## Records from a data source
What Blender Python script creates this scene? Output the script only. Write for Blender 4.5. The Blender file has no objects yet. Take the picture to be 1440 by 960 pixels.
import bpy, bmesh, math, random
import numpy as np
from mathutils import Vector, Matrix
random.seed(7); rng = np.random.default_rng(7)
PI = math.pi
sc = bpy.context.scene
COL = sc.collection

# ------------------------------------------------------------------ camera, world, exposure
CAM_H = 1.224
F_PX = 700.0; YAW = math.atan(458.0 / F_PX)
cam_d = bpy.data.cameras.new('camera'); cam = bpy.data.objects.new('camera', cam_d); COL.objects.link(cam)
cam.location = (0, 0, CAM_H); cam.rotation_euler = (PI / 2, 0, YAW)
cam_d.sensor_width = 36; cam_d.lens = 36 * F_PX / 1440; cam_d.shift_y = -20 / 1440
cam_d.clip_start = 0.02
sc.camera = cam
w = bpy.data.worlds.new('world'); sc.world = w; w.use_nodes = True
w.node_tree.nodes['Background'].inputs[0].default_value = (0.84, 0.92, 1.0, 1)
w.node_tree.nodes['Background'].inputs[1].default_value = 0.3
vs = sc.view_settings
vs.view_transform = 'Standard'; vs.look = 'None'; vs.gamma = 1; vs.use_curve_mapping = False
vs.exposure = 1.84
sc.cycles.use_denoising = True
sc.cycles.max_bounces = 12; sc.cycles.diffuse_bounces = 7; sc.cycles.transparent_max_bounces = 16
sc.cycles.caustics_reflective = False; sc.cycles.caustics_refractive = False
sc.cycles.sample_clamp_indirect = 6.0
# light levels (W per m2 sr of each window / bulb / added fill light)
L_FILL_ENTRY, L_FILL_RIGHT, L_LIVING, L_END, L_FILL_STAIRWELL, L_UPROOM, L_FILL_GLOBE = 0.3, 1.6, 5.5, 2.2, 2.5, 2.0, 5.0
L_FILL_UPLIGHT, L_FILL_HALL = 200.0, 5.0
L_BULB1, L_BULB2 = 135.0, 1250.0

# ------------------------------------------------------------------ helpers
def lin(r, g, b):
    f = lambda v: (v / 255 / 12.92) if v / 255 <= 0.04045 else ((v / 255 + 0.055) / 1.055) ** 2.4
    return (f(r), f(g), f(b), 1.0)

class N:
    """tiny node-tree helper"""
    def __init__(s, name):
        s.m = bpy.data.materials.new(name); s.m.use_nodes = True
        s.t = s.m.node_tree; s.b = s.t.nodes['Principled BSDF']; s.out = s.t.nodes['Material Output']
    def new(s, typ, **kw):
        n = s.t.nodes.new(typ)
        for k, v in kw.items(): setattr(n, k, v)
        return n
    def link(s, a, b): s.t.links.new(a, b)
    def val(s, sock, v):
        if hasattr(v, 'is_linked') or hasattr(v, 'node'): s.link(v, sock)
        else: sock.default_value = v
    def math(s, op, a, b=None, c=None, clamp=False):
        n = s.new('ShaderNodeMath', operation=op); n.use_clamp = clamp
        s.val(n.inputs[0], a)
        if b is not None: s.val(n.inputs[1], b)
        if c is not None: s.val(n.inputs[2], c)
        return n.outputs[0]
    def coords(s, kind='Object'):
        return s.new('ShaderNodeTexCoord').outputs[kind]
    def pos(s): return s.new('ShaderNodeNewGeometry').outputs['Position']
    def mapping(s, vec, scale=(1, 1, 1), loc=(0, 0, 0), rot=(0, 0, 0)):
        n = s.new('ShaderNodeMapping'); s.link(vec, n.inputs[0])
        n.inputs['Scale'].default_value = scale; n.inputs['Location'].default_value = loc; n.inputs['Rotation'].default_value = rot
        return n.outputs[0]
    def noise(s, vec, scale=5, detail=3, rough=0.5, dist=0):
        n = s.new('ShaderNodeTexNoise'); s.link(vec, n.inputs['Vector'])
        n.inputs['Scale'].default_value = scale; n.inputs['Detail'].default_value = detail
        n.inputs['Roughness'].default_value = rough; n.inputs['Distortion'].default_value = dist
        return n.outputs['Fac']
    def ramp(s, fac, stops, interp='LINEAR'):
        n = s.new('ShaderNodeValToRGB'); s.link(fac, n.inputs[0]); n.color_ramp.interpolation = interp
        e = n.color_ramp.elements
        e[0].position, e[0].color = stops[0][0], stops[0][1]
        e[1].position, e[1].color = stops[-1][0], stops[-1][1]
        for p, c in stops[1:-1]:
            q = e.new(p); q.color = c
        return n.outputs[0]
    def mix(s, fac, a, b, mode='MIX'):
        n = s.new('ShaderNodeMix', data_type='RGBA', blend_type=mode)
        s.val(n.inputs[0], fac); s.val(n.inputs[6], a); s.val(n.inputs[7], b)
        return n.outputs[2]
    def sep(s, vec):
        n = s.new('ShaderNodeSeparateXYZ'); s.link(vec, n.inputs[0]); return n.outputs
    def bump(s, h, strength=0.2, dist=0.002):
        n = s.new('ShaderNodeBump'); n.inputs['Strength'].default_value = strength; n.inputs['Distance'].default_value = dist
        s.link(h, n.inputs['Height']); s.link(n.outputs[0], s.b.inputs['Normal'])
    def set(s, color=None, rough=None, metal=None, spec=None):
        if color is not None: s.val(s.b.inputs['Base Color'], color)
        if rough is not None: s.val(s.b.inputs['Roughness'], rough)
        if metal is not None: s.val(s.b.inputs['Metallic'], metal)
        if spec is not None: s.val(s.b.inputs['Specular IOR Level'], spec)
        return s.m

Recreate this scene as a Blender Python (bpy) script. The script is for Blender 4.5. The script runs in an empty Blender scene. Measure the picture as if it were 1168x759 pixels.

## TASK DESCRIPTION
Give back exactly the material above from its opening line to the line bearing "COL = sc.collection".

## CORRECT RESPONSE
What Blender Python script creates this scene? Output the script only. Write for Blender 4.5. The Blender file has no objects yet. Take the picture to be 1440 by 960 pixels.
import bpy, bmesh, math, random
import numpy as np
from mathutils import Vector, Matrix
random.seed(7); rng = np.random.default_rng(7)
PI = math.pi
sc = bpy.context.scene
COL = sc.collection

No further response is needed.